Late delivery, your residence permit and citizenship timeline
For many foreign buyers the property is tied to a wider plan, a residence permit, or Turkish citizenship by investment. Late delivery and delayed title can ripple into those timelines, so it is worth understanding the link.
- Citizenship by investment is based on the value and registered acquisition of qualifying property, evidenced at the Land Registry, with a commitment not to sell for a set period. If title transfer is delayed, not just physical handover, your application file can be held up, because what counts is the registered acquisition and its certified value, not the keys.
- Residence permits linked to property ownership can also be affected where the title or valuation is not yet in place. A delay that pushes back registration can push back the documents your permit relies on.
- Currency: claims are generally assessed and awarded in Turkish lira, and rent valuations are made in TL, even where you paid the developer in foreign currency. That matters for how much you actually recover after exchange-rate movement.

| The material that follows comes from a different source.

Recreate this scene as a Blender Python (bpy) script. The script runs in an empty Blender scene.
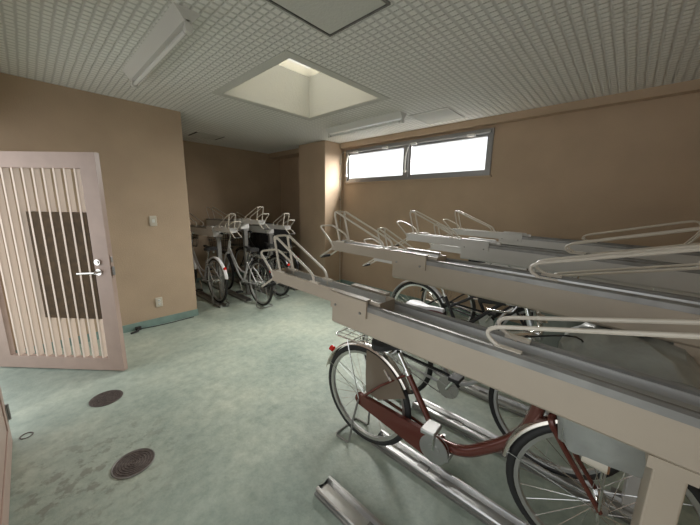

If your purchase is part of a status application, the delay is not only a money problem, it is a timing problem. Speak to us early about how a delayed title affects a citizenship-by-investment application or your residence permit timeline, so the property claim and the immigration file are handled together.

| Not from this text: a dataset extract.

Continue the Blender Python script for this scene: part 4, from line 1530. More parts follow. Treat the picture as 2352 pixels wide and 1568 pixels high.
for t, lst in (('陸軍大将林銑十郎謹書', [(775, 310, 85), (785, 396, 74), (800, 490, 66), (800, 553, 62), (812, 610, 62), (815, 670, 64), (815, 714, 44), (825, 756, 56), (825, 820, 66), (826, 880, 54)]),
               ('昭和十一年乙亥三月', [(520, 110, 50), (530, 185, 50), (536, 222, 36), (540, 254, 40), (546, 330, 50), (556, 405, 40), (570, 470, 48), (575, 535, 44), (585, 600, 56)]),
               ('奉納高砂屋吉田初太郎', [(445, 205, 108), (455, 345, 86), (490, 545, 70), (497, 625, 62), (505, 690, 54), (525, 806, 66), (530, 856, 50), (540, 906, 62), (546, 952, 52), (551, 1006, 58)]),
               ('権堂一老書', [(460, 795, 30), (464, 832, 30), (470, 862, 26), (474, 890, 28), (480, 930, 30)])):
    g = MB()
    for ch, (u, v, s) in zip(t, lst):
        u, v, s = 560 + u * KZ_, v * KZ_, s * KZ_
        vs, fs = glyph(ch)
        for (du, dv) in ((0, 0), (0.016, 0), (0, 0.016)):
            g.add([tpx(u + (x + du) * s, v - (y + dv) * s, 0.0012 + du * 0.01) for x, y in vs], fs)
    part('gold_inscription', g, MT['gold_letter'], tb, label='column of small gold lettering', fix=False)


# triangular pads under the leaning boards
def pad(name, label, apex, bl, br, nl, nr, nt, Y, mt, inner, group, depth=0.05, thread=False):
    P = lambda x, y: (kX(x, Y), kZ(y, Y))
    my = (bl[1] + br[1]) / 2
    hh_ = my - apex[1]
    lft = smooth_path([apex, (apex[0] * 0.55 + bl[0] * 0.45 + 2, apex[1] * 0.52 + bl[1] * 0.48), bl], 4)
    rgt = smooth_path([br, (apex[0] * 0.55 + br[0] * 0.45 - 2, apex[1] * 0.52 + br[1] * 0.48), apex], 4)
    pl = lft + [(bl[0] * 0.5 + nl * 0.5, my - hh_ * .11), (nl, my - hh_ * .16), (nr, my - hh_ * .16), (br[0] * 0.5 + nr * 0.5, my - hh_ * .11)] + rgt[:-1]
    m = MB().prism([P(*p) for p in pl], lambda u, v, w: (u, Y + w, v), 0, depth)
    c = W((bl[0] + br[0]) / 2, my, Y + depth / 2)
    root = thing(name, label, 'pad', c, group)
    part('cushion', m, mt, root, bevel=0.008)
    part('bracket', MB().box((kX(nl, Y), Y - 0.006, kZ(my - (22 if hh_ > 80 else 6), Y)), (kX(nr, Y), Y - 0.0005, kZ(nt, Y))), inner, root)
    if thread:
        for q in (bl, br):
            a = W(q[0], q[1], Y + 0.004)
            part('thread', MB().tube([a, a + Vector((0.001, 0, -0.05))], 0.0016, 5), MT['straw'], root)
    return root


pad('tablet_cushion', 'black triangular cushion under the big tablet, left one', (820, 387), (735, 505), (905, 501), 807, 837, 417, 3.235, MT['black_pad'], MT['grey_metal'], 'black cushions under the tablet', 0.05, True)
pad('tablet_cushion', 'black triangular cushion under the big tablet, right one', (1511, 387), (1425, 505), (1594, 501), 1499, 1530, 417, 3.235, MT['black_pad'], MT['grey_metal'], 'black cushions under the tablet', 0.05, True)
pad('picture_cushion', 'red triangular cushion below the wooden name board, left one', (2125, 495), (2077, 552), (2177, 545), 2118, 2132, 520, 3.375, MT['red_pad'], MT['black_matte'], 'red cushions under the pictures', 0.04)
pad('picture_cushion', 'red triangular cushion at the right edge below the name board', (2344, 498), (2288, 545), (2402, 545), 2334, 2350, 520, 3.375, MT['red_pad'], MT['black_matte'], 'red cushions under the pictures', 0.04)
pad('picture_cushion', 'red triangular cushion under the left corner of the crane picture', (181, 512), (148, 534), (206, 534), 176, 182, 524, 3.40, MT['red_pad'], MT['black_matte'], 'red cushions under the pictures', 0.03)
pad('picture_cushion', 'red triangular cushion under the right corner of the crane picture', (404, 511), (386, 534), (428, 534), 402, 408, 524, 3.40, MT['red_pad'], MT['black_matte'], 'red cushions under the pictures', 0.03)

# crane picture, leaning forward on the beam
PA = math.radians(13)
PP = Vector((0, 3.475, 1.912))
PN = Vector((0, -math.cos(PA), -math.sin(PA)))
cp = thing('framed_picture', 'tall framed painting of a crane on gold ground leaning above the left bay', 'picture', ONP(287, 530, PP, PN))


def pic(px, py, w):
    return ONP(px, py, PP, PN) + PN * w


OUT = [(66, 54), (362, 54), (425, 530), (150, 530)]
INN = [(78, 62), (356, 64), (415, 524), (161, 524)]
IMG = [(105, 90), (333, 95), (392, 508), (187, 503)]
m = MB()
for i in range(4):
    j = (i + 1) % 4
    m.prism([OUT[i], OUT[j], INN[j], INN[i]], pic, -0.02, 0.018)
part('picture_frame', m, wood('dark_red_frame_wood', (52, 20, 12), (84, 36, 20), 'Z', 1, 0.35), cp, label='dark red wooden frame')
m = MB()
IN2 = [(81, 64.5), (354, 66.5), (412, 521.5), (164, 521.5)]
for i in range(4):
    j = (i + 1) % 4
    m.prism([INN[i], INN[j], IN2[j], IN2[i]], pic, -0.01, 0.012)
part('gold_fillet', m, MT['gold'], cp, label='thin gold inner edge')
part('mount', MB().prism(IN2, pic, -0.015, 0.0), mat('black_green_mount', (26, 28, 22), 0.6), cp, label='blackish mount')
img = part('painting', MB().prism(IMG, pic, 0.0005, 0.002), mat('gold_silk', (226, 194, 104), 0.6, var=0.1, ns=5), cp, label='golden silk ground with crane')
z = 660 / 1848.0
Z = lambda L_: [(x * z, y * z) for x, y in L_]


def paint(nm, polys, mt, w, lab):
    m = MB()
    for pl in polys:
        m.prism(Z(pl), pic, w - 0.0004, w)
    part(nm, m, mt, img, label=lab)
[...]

What if the developer goes bankrupt or the project stalls?
The fear behind most off-plan questions is simple: what happens to my money if the developer fails? There is no single safety net, so protection comes from the structure of your deal and how fast you act.
- Annotate your contract on the title (tapu şerhi). A satış vaadi drawn as a notary official deed can be annotated against the land at the Land Registry, giving you a registered, time-limited priority that a later buyer or creditor must respect.

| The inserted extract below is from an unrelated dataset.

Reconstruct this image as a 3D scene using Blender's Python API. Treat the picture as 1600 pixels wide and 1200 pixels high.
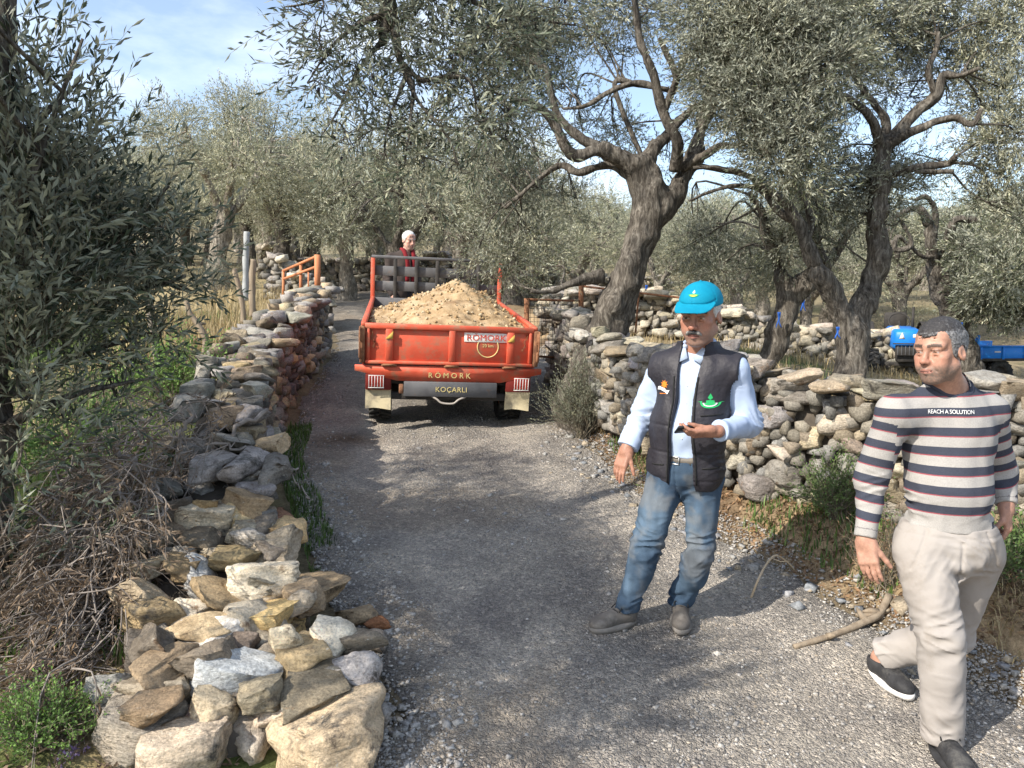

- Watch for warning signs. Repeatedly pushed dates, stalled works, unpaid subcontractors, or transfers of the company's assets can signal trouble. Early enforcement or precautionary attachment (ihtiyati haciz) can secure assets before they disappear.
- In insolvency, your position depends on whether you have a registered annotation, a transferred title, or only a personal claim against the company. These outcomes differ sharply, which is why the contract structure you agree at the start is so important.
How to protect yourself before you buy
Most disputes are won, or avoided, at the contract stage. Before signing an off-plan agreement, insist that the contract includes:
- a precise, fixed delivery date (a date certain, not a vague "within the project timeline");
- an explicit penalty clause stating a daily or monthly sum for each period of delay;
- a clear statement that you may also claim damages exceeding the penalty if your losses are higher;
- delivery tied to the issuance of the iskan (occupancy permit), not just physical handover;
- a refund and rescission mechanism if delay exceeds a defined limit.
Foreign buyers should also confirm the developer's track record, the project's building permits, and the title status of the land. A short pre-purchase legal review costs far less than litigating a delayed delivery years later. Our team can review your off-plan contract and help you build in an enforceable penalty and delay clause before you commit.
Frequently asked questions
My contract has no penalty clause. Can I still claim for late delivery?
Yes. Under TBK Articles 118 and 125, a developer in default is liable for the loss the delay caused, even without a penalty clause. Turkish courts routinely award compensation equal to the lost market rent for the delay period, established by a court-appointed expert (bilirkişi). A penalty clause simply makes the claim easier to prove.
How much can I claim for a late delivery in Turkey?
Usually the market rent for the delay period. For example, six months late on a unit with a market rent of 30,000 TL per month is a lost-rent claim of about 180,000 TL, valued by a court expert. If your contract has a penalty clause you may add that amount, subject to the no-double-recovery rule and the court's power to reduce an excessive penalty. Default interest can also apply.
Do I have to send a formal notice before claiming?
It depends on the contract. If your contract sets a fixed, definite delivery date, the developer falls into default automatically once that date passes, under TBK Article 117, with no notice needed. Where the date is open or conditional, a notary notice (ihtarname) is generally required. Sending one is good practice in every case because it fixes the default date and strengthens your evidence.
Which court or committee hears a delayed-delivery dispute in Turkey?
If you bought a home for personal use you are usually a consumer under Law 6502. In 2026, consumer claims under 186,000 TL go to the Consumer Arbitration Committee (no mediation first), and claims of 186,000 TL or more go to the Consumer Court (mediation required first). If you bought through a company or for commercial purposes, the Commercial Court of First Instance applies under the TTK, with mediation required first. The threshold is updated every January.
Do I need mediation before suing the developer?
Not always. If your consumer claim is under the 2026 threshold of 186,000 TL, you go to the Consumer Arbitration Committee and no mediation is required. If it is at or above 186,000 TL, mediation before the Consumer Court is mandatory. Commercial buyers must complete mediation before the Commercial Court for monetary claims. Skipping required mediation gets the case dismissed on procedural grounds.
Can a delay affect my residence permit or citizenship by investment?
It can. Turkish citizenship by investment depends on the registered acquisition and certified value of the property at the Land Registry, not on receiving keys, so a delay in title transfer can hold up the application. Property-linked residence permits can be affected the same way. If your purchase is tied to a status application, treat a delay as both a money and a timing issue and get advice early.
Can I cancel the contract and get my money back if the delay is severe?
Yes, in serious cases. TBK Article 125 lets a buyer rescind the contract, recover sums paid, and claim damages where the delay is significant. This is a strategic choice that should be assessed with a lawyer before acting, because electing the wrong remedy can reduce your recovery.
I live abroad. Do I need to come to Turkey to pursue the claim?
No. A Turkish lawyer acting under a power of attorney can handle the notice, mediation or committee application, the lawsuit, and enforcement on your behalf, without you needing to travel.